Category Archives: Wally

Thank you for the introduction

One of my old professors died this week. I knew he was sick and fading– but not that he had died until today. I haven’t seen him in years– and I am not entirely convinced that I ever said a proper thank you.

Dr. Morrisey was one of the first professors I had in college. Dr. Newhouse came first– his absurdly early Zoology class was the first college course I sat in on. I loved Dr. Newhouse– even if I spent the semester completely lost and unable to follow his lectures. Sometimes I wasn’t entirely sure if he’d been speaking in english or not. 

But Dr. Morrisey I understood. And, more importantly to the very self-absorbed 18 year old Terri, he understood me. Or at least I think he did (says the still self-absorbed but older Terri). Twenty-five years ago he was a thin, quiet man. Upperclassmen on our floor whispered that they’d heard he used to be an obese man. He was so slight and so graceful that it was impossible, even on the longest class day, to mentally pad him with fat. He read beautifully. We had a good anthology that we pulled from– and he supplemented it with Tennyson and Frost. 

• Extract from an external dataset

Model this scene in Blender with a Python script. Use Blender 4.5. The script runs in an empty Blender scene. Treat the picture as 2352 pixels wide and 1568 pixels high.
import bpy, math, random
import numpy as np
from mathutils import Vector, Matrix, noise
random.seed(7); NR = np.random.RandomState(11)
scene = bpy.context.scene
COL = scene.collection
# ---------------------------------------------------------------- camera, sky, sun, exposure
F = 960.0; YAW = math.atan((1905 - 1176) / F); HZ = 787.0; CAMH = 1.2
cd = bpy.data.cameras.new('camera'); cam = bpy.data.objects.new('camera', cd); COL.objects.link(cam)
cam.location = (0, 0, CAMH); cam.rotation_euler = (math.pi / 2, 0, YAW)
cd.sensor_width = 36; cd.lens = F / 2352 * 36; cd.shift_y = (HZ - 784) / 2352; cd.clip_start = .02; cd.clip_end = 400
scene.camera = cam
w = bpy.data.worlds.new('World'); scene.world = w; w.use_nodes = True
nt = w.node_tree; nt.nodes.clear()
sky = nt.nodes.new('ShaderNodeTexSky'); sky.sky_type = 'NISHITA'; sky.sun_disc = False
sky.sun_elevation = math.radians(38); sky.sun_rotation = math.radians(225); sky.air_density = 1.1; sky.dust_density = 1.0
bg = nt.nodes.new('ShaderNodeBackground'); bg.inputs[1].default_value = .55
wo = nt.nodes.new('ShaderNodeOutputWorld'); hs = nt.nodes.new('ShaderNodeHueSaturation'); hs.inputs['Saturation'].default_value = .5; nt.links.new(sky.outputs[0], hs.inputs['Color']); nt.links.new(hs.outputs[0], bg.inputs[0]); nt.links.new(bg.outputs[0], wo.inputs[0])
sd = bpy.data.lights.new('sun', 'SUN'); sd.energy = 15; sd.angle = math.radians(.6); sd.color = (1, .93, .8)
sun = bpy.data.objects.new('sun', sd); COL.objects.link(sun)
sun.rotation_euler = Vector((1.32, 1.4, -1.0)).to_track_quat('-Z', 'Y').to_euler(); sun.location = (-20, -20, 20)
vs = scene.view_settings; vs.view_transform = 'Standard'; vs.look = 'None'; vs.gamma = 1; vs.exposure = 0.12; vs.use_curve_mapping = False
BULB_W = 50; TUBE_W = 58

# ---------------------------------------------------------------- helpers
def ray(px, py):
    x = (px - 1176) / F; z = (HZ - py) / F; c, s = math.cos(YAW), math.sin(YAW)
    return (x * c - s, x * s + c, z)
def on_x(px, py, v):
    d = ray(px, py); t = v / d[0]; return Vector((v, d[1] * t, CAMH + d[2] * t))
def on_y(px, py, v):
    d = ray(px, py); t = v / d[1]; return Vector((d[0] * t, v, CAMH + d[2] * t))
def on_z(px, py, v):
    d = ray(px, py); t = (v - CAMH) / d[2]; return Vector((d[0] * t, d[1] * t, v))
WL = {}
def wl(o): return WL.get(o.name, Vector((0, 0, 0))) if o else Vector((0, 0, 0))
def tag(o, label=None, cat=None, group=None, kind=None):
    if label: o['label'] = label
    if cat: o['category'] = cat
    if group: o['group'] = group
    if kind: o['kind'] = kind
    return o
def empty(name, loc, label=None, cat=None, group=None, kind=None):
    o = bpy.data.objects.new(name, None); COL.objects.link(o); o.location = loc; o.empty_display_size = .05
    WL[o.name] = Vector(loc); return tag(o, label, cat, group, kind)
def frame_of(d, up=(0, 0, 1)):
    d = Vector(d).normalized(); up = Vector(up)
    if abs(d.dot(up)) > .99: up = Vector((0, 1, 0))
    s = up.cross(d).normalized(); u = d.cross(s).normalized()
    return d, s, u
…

We wrote a lot in Honors English. The usual freshman English essays– “cause & effect”, etc. Our class week had a rhythm of readings, assignment, writing, peer review, editing, deadline, grade. And then it would start up again. I grew to hate the peer review. It didn’t matter what group I fell into– the same thing happened each week. We’d bring in our written papers and pass them around or read them aloud and give feedback. The rest of the papers were haggled over– this line or that line or a word choice. Mine were met with an awkward silence. And then someone (the Campbell twins come to mind) would suggest that maybe I hadn’t understood the assignment.

It was unnerving. Handing in my first paper was a terrible feeling. I edited it but stuck mostly to my original draft which was littered with the comments from the group. When Dr. Morrisey handed our papers back the following week I was pleased to see an A. 

The next paper had a similar story. Again the group felt I hadn’t understood the assignment (which was Christian College speak for “you’re an idiot and your paper is weird. We don’t like it or you.”) and again, Dr. Morrisey had given me an A. This time there was a little note added to his comments that read “You must meet my friend, Wally Metts.”

I didn’t know who Wally Metts was. (In my head he was a she because I was reading WE: the letters of Wallis Simpson and Edward, Duke of Windsor) I ignored the note and basked in the glare of one of the group girls who clearly felt like I didn’t deserve a grade twice the letters of her own.

And the semester continued that way. Every week on my paper there would be some variation to his note asking me to seek out Wally Metts. One of my papers that had an A+ with exclamation marks had a note that read he’d shared it with his friend, Wally Metts. 

Eventually I did meet Wally. I spent a month up in Northern Michigan at a 19th century farmhouse writing poetry and short stories that were, apparently, some bizarre test for how much ink was in Wally’s grey pen, so riddled were they with his serial-killer jots about changing this and moving that. I didn’t see how my quiet, kind, proper Dr. Morrisey could ever be friends with Wally– Wally abhored exclamation marks. And the Oxford comma. And my persistent use of em dashes. Wally who was brutally honest in his assessment that I wasn’t nearly as talented as Dr. Morrisey had intimated…but I could be.

Wally gets all credit, in the end, for making me a better writer. For digging past all the fluffy layers to a solid core. Dr. Morrisey, though, gave me the confidence I would need to meet Wally. And to find my footing in an environment I so clumsily and often slipped my way through. 

I didn’t visit Dr. Morrisey when I heard he was ill. I should have picked up a pen and written to him– and I put that off, too. He would have understood how grateful I am for those comments on my papers and for his friend Wally. I’ll pull out the old anthology tonight and dig into something that will conjure up his voice. Something with exclamation points.